56 tysięcy złotych straciła młoda mieszkanka Ostrowca Świętokrzyskiego, która uwierzyła przestępcy, udającemu francuskiego żołnierza.
Pod koniec sierpnia 36-latka za pośrednictwem jednego z portali społecznościowych poznała mężczyznę o imieniu Martin. Podawał się za francuskiego żołnierza. Z czasem relacja stała się bardzo bliska.
Jak relacjonują policjanci, w korespondencji z młodą kobietą mężczyzna roztaczał wizję wspólnej przyszłości i ślubu. Jednak najpierw poprosił o przesłanie pieniędzy. Prośby ponawiał, wymyślając kolejne historie.
Miał przebywać na misji bez pieniędzy na jedzenie.
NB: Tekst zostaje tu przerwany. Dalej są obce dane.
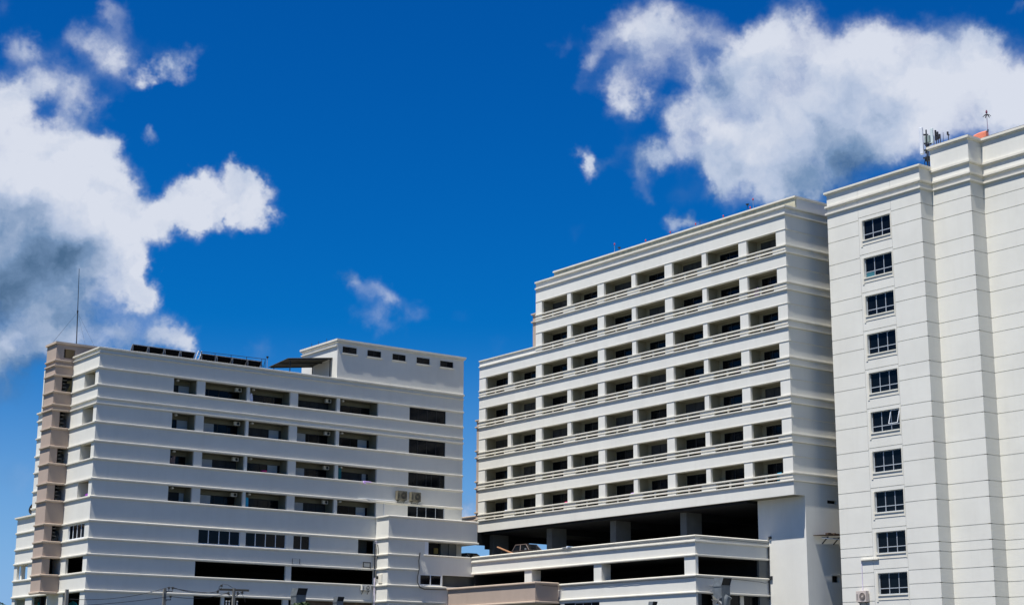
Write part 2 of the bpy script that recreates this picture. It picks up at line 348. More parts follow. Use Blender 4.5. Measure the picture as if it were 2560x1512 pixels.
class MB:
    """Collects boxes, bars, tubes and polygons in world metres; build() links them as one mesh object."""

    def __init__(self):
        self.v = []
        self.f = []

    def face(self, pts):
        i = len(self.v)
        self.v.extend([tuple(p) for p in pts])
        self.f.append(tuple(range(i, i + len(pts))))

    def box(self, x0, x1, y0, y1, z0, z1):
        x0, x1 = min(x0, x1), max(x0, x1)
        y0, y1 = min(y0, y1), max(y0, y1)
        z0, z1 = min(z0, z1), max(z0, z1)
        i = len(self.v)
        self.v.extend([(x0, y0, z0), (x1, y0, z0), (x1, y1, z0), (x0, y1, z0), (x0, y0, z1), (x1, y0, z1), (x1, y1, z1), (x0, y1, z1)])
        for q in ((0, 3, 2, 1), (4, 5, 6, 7), (0, 1, 5, 4), (1, 2, 6, 5), (2, 3, 7, 6), (3, 0, 4, 7)):
            self.f.append(tuple(i + k for k in q))
        return self

    def hexa(self, p):
        """eight corners: four below, four above, same order"""
        i = len(self.v)
        self.v.extend([tuple(a) for a in p])
        for q in ((0, 3, 2, 1), (4, 5, 6, 7), (0, 1, 5, 4), (1, 2, 6, 5), (2, 3, 7, 6), (3, 0, 4, 7)):
            self.f.append(tuple(i + k for k in q))
        return self

    def bar(self, a, b, w, h=None, up=(0, 0, 1)):
        a, b = Vector(a), Vector(b)
        h = h or w
        d = (b - a).normalized()
        u = Vector(up)
        if abs(d.dot(u)) > 0.98:
            u = Vector((1, 0, 0))
        s = d.cross(u).normalized()
        u = s.cross(d).normalized()
        q = [s * (-w / 2) + u * (-h / 2), s * (w / 2) + u * (-h / 2), s * (w / 2) + u * (h / 2), s * (-w / 2) + u * (h / 2)]
        return self.hexa([a + k for k in q] + [b + k for k in q])

    def tube(self, pts, r, n=8, cap=True):
        pts = [Vector(p) for p in pts]
        rs = r if isinstance(r, (list, tuple)) else [r] * len(pts)
        base = len(self.v)
        prev = None
        for k, p in enumerate(pts):
            d = (pts[min(k + 1, len(pts) - 1)] - pts[max(k - 1, 0)]).normalized()
            if prev is None:
                u = Vector((0, 0, 1)) if abs(d.z) < 0.9 else Vector((1, 0, 0))
            else:
                u = prev
            s = d.cross(u).normalized()
            u = s.cross(d).normalized()
            prev = u
            for j in range(n):
                a = 2 * math.pi * j / n
                self.v.append(tuple(p + (s * math.cos(a) + u * math.sin(a)) * rs[k]))
        for k in range(len(pts) - 1):
            for j in range(n):
                a = base + k * n + j
                b = base + k * n + (j + 1) % n
                self.f.append((a, b, b + n, a + n))
        if cap:
            self.f.append(tuple(base + j for j in reversed(range(n))))
            self.f.append(tuple(base + (len(pts) - 1) * n + j for j in range(n)))
        return self

    def lathe(self, c, prof, n=16, axis='Z'):
        """prof: list of (radius, height) from c along an axis"""
        base = len(self.v)
        for r, h in prof:
            for j in range(n):
                a = 2 * math.pi * j / n
                p = (r * math.cos(a), r * math.sin(a), h)
                if axis == 'X':
                    p = (-h, p[0], p[1])
                elif axis == 'Y':
                    p = (p[0], -h, p[1])
                self.v.append((c[0] + p[0], c[1] + p[1], c[2] + p[2]))
        for k in range(len(prof) - 1):
            for j in range(n):
                a = base + k * n + j
                b = base + k * n + (j + 1) % n
                self.f.append((a, b, b + n, a + n))
        self.f.append(tuple(base + j for j in range(n)))
        self.f.append(tuple(base + (len(prof) - 1) * n + j for j in range(n)))
        return self

    def prism(self, poly, axis, a, b):
        """polygon in the plane across an axis, pushed from a to b"""
        def P(u, v, t):
            return (t, u, v) if axis == 'X' else ((u, t, v) if axis == 'Y' else (u, v, t))
        n = len(poly)
        i = len(self.v)
        self.v.extend([P(u, v, a) for u, v in poly] + [P(u, v, b) for u, v in poly])
        self.f.append(tuple(i + k for k in range(n)))
        self.f.append(tuple(i + n + k for k in reversed(range(n))))
        for k in range(n):
            self.f.append((i + k, i + n + k, i + n + (k + 1) % n, i + (k + 1) % n))
        return self

    def sweep(self, path, prof, closed=False):
        """profile of (outward, z) run along wall corners given so that outward is to the right of travel"""
        n = len(path)
        offs = []
        for k in range(n):
            P = Vector(path[k])
            def nrm(a, b):
                d = (Vector(b) - Vector(a)).normalized()
                return Vector((d.y, -d.x))
            ns = []
            if k > 0:
                ns.append(nrm(path[k - 1], path[k]))
            if k < n - 1:
                ns.append(nrm(path[k], path[k + 1]))
            if len(ns) == 2:
                m = ns[0] + ns[1]
                m = m / max(m.dot(ns[0]), 0.2)
            else:
                m = ns[0]
            offs.append(m)
        base = len(self.v)
        q = len(prof)
        for k in range(n):
            for o, z in prof:
                p = Vector(path[k]) + offs[k] * o
                self.v.append((p.x, p.y, z))
        for k in range(n - 1):
            for j in range(q):
                a = base + k * q + j
                b = base + k * q + (j + 1) % q
                self.f.append((a, a + q, b + q, b))
        self.f.append(tuple(base + j for j in range(q)))
        self.f.append(tuple(base + (n - 1) * q + j for j in reversed(range(q))))
        return self

    def wall(self, axis, pos, thick, u0, u1, z0, z1, holes=(), back=True):
        """upright slab with real openings. axis 'Y': faces -Y, runs along X; axis 'X': faces -X, runs along Y"""
        us = sorted({u0, u1, *[h[0] for h in holes], *[h[1] for h in holes]})
        zs = sorted({z0, z1, *[h[2] for h in holes], *[h[3] for h in holes]})
        us = [u for u in us if u0 - 1e-6 <= u <= u1 + 1e-6]
        zs = [z for z in zs if z0 - 1e-6 <= z <= z1 + 1e-6]
        nu, nz = len(us) - 1, len(zs) - 1
        def solid(i, j):
            if i < 0 or j < 0 or i >= nu or j >= nz:
                return False
            cu, cz = (us[i] + us[i + 1]) / 2, (zs[j] + zs[j + 1]) / 2
            return not any(h[0] < cu < h[1] and h[2] < cz < h[3] for h in holes)
        def P(u, z, d):
            return (u, pos + d, z) if axis == 'Y' else (pos + d, u, z)
        idx = {}
        def V(i, j, d):
            k = (i, j, d)
            if k not in idx:
                idx[k] = len(self.v)
                self.v.append(P(us[i], zs[j], thick * d))
            return idx[k]
        for i in range(nu):
            for j in range(nz):
                if not solid(i, j):
                    continue
                self.f.append((V(i, j, 0), V(i + 1, j, 0), V(i + 1, j + 1, 0), V(i, j + 1, 0)))
                if back:
                    self.f.append((V(i, j, 1), V(i, j + 1, 1), V(i + 1, j + 1, 1), V(i + 1, j, 1)))
                if not solid(i - 1, j):
                    self.f.append((V(i, j, 0), V(i, j + 1, 0), V(i, j + 1, 1), V(i, j, 1)))
                if not solid(i + 1, j):
                    self.f.append((V(i + 1, j, 0), V(i + 1, j, 1), V(i + 1, j + 1, 1), V(i + 1, j + 1, 0)))
                if not solid(i, j - 1):
                    self.f.append((V(i, j, 0), V(i, j, 1), V(i + 1, j, 1), V(i + 1, j, 0)))
                if not solid(i, j + 1):
                    self.f.append((V(i, j + 1, 0), V(i + 1, j + 1, 0), V(i + 1, j + 1, 1), V(i, j + 1, 1)))
        return self

    def build(self, name, mat, parent=None, smooth=False, bevel=0.0):
        org = Vector((0, 0, 0))
        if parent is not None:
            org = ORG[parent.name]
        me = bpy.data.meshes.new(name)
        me.from_pydata([(v[0] - org.x, v[1] - org.y, v[2] - org.z) for v in self.v], [], self.f)
        bm = bmesh.new()
        bm.from_mesh(me)
        bmesh.ops.recalc_face_normals(bm, faces=bm.faces)
        bm.to_mesh(me)
        bm.free()
        me.materials.append(mat)
        if smooth:
            me.polygons.foreach_set('use_smooth', [True] * len(me.polygons))
        o = bpy.data.objects.new(name, me)
        COL.objects.link(o)
        if parent is not None:
            o.parent = parent
        ORG[o.name] = org
        if bevel > 0:
            b = o.modifiers.new('bevel', 'BEVEL')
            b.width = bevel
            b.segments = 2
            b.limit_method = 'ANGLE'
        return o


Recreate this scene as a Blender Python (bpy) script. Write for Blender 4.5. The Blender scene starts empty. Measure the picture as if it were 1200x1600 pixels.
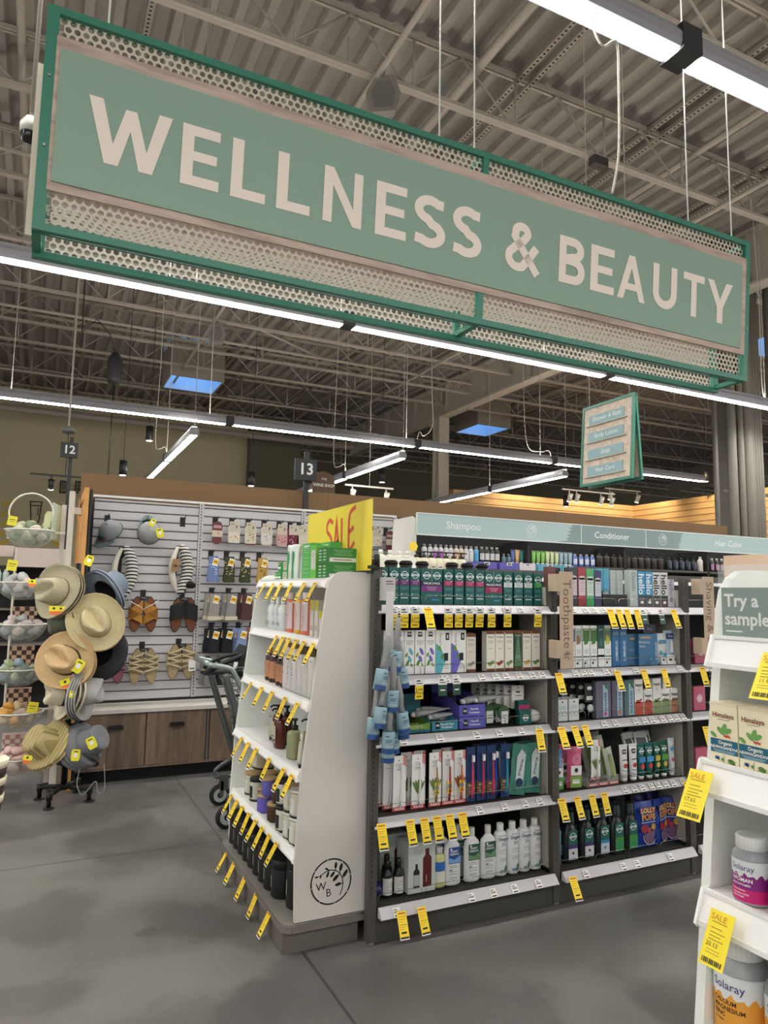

Potem zagubił broń, za co groziło mu więzienie. Tłumaczył kobiecie, że dostał spadek po rodzicach, którzy zginęli w wypadku samochodowym. Miała to być suma miliona euro, do odblokowania której potrzebna była duża kwota pieniędzy.
Oszust obiecywał, że wkrótce przyjedzie do Polski. Ostrowczanka wierzyła i robiła kolejne przelewy. Kiedy z przekazanych pieniędzy "uzbierała się" pokaźna kwota zgłosiła sprawę policjantom.
36-latka straciła w sumie 56 tys. złotych.